In 1967/68 a separate department for West Slavic languages and literature was formed including the studies of Polish and Czech (the scholar in Polish philology Prof. Zdravko Malić, PhD, was the head of the Department up to 1995). In the same year, 1967, Zdenka Kurzová Ribarova starts her work at the Department, first as a visiting foreign tutor and from 1970/71 as a lecturer. In 1967 she finished the study of the Czech, Russian and Croatian languages and literatures at the Faculty of Arts, Charles University in Prague. In 1969 she got her PhD in the comparative grammar of Slavic languages with an emphasis on the Old-Church Slavonic language. She took the tutorials at the Faculty of Philosophy in Zagreb (although she worked in 1969/70 at the Department of Slavic studies at the Faculty of Arts in Prague), and in 1970/71, after the retirement of Prof. Vrana, started teaching all theoretical linguistic courses. Z. Ribarova introduced and established new subjects: Phonology (for the 1st year), Morphology (for the 2nd year) and the Syntax of the Contemporary Literary Czech Language (for the 3rd year). With this the programme of the studies was fulfilled, modernised and brought into accordance with other studies of neo-philological groups. Even after finishing her work at the Faculty in 1975, Z. Ribarova was a visiting professor in 1976/77: she held a series of lectures in the Czech grammar. Although the scientific work of Z. Ribarova is mainly concerned with paleoslavistics (she is a scientific consultant at the Institute for Macedonian Language in Skopje), Czech studies have stayed a special field of her interest. Already in 1971, while in Zagreb, she published a compulsive and in a modern way worked out Overview of the Czech Grammar (1991, 2nd edition), which has been used by students up to now. By co-operating with our Faculty - as a mentor of postgraduate studies and a member of scientific commissions, a reviewer, co-worker and adviser in different scientific areas, Z. Ribarova profoundly indebted the Zagreb Czech studies.

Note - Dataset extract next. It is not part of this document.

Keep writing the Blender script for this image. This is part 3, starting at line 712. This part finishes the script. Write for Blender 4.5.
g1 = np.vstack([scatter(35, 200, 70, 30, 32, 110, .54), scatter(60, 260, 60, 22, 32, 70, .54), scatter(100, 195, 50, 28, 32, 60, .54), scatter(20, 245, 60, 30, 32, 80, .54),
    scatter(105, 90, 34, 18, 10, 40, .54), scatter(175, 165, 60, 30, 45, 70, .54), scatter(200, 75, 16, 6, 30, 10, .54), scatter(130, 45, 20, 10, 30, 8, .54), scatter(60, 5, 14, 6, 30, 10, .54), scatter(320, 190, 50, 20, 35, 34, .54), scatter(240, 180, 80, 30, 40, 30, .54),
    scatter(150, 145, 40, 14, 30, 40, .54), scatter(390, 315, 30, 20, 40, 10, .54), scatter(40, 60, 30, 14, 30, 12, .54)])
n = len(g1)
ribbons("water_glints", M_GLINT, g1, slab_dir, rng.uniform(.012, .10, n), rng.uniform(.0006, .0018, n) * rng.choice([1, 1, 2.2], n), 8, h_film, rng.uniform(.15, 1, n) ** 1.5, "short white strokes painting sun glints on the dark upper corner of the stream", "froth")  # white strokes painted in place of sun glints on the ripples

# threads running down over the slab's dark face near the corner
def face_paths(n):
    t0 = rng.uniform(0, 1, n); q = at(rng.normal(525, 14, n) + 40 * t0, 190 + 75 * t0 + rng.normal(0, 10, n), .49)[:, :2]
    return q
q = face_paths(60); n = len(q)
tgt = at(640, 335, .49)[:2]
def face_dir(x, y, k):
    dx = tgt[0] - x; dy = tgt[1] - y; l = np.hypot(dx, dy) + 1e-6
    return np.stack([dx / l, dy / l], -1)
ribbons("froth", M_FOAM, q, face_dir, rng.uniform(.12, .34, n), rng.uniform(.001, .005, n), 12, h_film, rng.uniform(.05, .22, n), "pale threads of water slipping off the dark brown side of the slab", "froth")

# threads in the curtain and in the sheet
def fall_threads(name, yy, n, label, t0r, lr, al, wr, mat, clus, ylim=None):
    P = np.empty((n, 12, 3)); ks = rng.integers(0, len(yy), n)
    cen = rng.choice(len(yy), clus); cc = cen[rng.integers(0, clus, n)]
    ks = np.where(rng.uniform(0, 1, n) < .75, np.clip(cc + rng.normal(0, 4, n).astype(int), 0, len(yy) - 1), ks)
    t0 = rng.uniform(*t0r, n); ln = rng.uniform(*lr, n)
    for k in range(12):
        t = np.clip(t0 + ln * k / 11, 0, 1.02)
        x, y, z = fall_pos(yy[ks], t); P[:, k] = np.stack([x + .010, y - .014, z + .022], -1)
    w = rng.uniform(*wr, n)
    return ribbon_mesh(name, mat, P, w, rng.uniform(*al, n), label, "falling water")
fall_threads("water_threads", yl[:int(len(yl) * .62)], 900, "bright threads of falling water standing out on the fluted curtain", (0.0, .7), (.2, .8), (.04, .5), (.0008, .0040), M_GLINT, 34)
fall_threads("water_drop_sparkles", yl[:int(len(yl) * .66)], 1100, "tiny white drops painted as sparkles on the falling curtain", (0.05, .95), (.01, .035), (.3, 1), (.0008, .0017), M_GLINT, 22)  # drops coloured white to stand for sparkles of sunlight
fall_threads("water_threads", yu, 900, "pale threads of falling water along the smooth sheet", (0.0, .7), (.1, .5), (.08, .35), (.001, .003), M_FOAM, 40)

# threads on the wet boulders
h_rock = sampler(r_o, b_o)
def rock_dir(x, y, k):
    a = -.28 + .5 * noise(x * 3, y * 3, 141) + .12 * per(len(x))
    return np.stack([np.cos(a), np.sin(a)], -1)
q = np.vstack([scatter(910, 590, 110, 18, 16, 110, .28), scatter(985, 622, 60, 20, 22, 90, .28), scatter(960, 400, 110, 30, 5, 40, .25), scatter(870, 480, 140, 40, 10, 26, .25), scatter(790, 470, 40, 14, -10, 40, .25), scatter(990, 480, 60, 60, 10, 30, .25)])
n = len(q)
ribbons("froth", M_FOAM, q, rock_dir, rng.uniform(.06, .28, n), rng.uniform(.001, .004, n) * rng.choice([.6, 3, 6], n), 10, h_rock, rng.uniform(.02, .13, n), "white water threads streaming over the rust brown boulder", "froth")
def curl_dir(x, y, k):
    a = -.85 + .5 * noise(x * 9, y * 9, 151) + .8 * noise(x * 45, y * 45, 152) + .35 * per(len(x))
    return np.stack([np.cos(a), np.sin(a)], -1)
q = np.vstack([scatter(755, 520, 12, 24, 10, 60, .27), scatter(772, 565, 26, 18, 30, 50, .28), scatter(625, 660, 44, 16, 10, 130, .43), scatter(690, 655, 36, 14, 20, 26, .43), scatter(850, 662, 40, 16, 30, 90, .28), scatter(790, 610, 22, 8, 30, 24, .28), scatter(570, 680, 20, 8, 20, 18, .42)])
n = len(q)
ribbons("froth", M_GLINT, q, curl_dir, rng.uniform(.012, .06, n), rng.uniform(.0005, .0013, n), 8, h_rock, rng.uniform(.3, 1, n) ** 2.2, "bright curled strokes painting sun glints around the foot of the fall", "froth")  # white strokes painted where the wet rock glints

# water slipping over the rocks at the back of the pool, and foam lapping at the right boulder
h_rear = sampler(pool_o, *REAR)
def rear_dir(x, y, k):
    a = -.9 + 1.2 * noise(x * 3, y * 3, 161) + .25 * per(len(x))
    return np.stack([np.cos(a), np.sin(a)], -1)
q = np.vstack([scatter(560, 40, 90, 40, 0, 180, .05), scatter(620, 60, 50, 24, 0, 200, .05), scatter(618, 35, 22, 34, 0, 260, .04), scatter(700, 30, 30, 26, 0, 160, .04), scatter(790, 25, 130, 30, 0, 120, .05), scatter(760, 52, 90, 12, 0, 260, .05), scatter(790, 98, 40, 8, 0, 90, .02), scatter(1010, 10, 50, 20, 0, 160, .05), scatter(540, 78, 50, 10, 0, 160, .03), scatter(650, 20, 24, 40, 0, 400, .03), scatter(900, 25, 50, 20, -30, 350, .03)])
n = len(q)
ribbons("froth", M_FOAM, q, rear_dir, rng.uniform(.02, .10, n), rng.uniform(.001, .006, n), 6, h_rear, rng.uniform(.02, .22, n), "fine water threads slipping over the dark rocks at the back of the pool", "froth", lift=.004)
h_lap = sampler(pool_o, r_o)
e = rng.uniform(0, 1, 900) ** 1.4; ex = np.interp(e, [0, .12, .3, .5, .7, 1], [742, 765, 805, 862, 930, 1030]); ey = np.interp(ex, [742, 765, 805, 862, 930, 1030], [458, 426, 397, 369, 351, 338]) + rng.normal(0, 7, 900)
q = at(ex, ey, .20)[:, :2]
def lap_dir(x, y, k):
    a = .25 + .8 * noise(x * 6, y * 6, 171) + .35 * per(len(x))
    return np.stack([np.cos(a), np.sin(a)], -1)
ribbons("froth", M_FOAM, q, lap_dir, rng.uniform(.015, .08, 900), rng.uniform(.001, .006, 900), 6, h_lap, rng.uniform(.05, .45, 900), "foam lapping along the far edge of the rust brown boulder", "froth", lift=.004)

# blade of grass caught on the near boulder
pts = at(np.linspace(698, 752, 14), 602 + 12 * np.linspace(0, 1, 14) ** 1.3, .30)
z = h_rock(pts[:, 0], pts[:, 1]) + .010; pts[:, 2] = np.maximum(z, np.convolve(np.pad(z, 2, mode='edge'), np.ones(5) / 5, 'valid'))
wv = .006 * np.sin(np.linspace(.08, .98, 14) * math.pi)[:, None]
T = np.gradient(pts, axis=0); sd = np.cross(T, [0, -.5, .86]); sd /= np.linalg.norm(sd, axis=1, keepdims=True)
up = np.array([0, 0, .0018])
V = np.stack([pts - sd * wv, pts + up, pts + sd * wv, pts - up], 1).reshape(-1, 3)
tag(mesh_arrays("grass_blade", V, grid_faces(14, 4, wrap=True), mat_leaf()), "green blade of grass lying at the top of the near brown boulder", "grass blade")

In 1969/70 Predrag Jisak starts working as an assistant for the Czech literature. P. Jirsak teaches at the first two years of studies. From 1972/73 up to now the tutorials (language exercises) of the contemporary Czech language on all levels have been led by the tutor Renata Kuchar. After the departure of Z. Ribarova in 1976, Dubravka Dorotić Sesar became the assistant for the Czech language. As a full professor, D. Sesar has taught the whole linguistic part of the studies up to now. In 1987 Katica Ivanković started her work as a junior assistant for the Czech literature. Today a senior lecturer, K. Ivanković teaches literature in the last two years of the studies. In 1996/97 Alen Novosad became a tutor of the contemporary Czech language. From 1999 Petar Vuković has worked at the Department as a research assistant.

From time to time the Department had foreign (visiting) tutors for the Czech language. From 1988 to 1991 it was Eva Šěrbová from Prague, in 1995/96 Jan Černý from Brno, in 1997/98 Tereza Rejdová from Prague and from 1999 it has been Slavomira Ribarova.